Excerpt from a dataset
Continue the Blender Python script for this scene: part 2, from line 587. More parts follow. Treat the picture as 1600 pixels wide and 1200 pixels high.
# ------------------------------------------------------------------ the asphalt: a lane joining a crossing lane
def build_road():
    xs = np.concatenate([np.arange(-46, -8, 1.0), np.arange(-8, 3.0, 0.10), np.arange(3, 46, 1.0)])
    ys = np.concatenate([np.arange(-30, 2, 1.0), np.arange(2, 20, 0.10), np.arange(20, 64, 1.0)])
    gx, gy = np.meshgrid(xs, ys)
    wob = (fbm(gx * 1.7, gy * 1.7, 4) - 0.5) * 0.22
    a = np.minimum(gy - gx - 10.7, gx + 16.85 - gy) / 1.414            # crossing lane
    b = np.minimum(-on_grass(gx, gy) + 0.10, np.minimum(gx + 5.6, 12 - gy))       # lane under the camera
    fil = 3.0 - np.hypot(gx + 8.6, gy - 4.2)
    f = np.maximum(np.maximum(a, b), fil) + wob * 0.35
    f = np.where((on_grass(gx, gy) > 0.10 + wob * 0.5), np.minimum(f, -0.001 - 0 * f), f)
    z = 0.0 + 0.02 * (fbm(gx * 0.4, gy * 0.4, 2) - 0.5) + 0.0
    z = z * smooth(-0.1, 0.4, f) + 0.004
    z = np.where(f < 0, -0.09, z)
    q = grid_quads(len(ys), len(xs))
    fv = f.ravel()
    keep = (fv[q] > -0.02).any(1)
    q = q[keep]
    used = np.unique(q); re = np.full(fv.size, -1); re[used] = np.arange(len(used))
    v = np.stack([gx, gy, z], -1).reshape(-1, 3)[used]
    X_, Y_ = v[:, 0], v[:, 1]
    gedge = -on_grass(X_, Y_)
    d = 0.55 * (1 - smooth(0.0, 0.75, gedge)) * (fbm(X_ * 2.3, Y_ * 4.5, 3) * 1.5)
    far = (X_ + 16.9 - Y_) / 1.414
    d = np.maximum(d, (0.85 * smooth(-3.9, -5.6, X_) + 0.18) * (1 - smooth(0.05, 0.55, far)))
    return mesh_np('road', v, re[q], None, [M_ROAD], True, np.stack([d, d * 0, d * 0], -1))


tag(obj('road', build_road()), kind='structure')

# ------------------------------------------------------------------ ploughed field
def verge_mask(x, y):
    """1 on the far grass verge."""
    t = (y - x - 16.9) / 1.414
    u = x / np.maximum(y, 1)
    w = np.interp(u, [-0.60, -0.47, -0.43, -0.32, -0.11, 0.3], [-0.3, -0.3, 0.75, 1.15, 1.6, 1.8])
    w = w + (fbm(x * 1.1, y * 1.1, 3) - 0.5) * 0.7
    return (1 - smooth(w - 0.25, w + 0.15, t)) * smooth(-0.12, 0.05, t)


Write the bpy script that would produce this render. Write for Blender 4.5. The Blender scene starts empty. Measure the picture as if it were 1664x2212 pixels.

GIVEN PROBLEM:
Without leaving anything out, quote all the data.

OUTPUT FOR THIS TASK:
Continue the Blender Python script for this scene: part 2, from line 587. More parts follow. Treat the picture as 1600 pixels wide and 1200 pixels high.
# ------------------------------------------------------------------ the asphalt: a lane joining a crossing lane
def build_road():
    xs = np.concatenate([np.arange(-46, -8, 1.0), np.arange(-8, 3.0, 0.10), np.arange(3, 46, 1.0)])
    ys = np.concatenate([np.arange(-30, 2, 1.0), np.arange(2, 20, 0.10), np.arange(20, 64, 1.0)])
    gx, gy = np.meshgrid(xs, ys)
    wob = (fbm(gx * 1.7, gy * 1.7, 4) - 0.5) * 0.22
    a = np.minimum(gy - gx - 10.7, gx + 16.85 - gy) / 1.414            # crossing lane
    b = np.minimum(-on_grass(gx, gy) + 0.10, np.minimum(gx + 5.6, 12 - gy))       # lane under the camera
    fil = 3.0 - np.hypot(gx + 8.6, gy - 4.2)
    f = np.maximum(np.maximum(a, b), fil) + wob * 0.35
    f = np.where((on_grass(gx, gy) > 0.10 + wob * 0.5), np.minimum(f, -0.001 - 0 * f), f)
    z = 0.0 + 0.02 * (fbm(gx * 0.4, gy * 0.4, 2) - 0.5) + 0.0
    z = z * smooth(-0.1, 0.4, f) + 0.004
    z = np.where(f < 0, -0.09, z)
    q = grid_quads(len(ys), len(xs))
    fv = f.ravel()
    keep = (fv[q] > -0.02).any(1)
    q = q[keep]
    used = np.unique(q); re = np.full(fv.size, -1); re[used] = np.arange(len(used))
    v = np.stack([gx, gy, z], -1).reshape(-1, 3)[used]
    X_, Y_ = v[:, 0], v[:, 1]
    gedge = -on_grass(X_, Y_)
    d = 0.55 * (1 - smooth(0.0, 0.75, gedge)) * (fbm(X_ * 2.3, Y_ * 4.5, 3) * 1.5)
    far = (X_ + 16.9 - Y_) / 1.414
    d = np.maximum(d, (0.85 * smooth(-3.9, -5.6, X_) + 0.18) * (1 - smooth(0.05, 0.55, far)))
    return mesh_np('road', v, re[q], None, [M_ROAD], True, np.stack([d, d * 0, d * 0], -1))


tag(obj('road', build_road()), kind='structure')

# ------------------------------------------------------------------ ploughed field
def verge_mask(x, y):
    """1 on the far grass verge."""
    t = (y - x - 16.9) / 1.414
    u = x / np.maximum(y, 1)
    w = np.interp(u, [-0.60, -0.47, -0.43, -0.32, -0.11, 0.3], [-0.3, -0.3, 0.75, 1.15, 1.6, 1.8])
    w = w + (fbm(x * 1.1, y * 1.1, 3) - 0.5) * 0.7
    return (1 - smooth(w - 0.25, w + 0.15, t)) * smooth(-0.12, 0.05, t)


Write the bpy script that would produce this render. Write for Blender 4.5. The Blender scene starts empty. Measure the picture as if it were 1664x2212 pixels.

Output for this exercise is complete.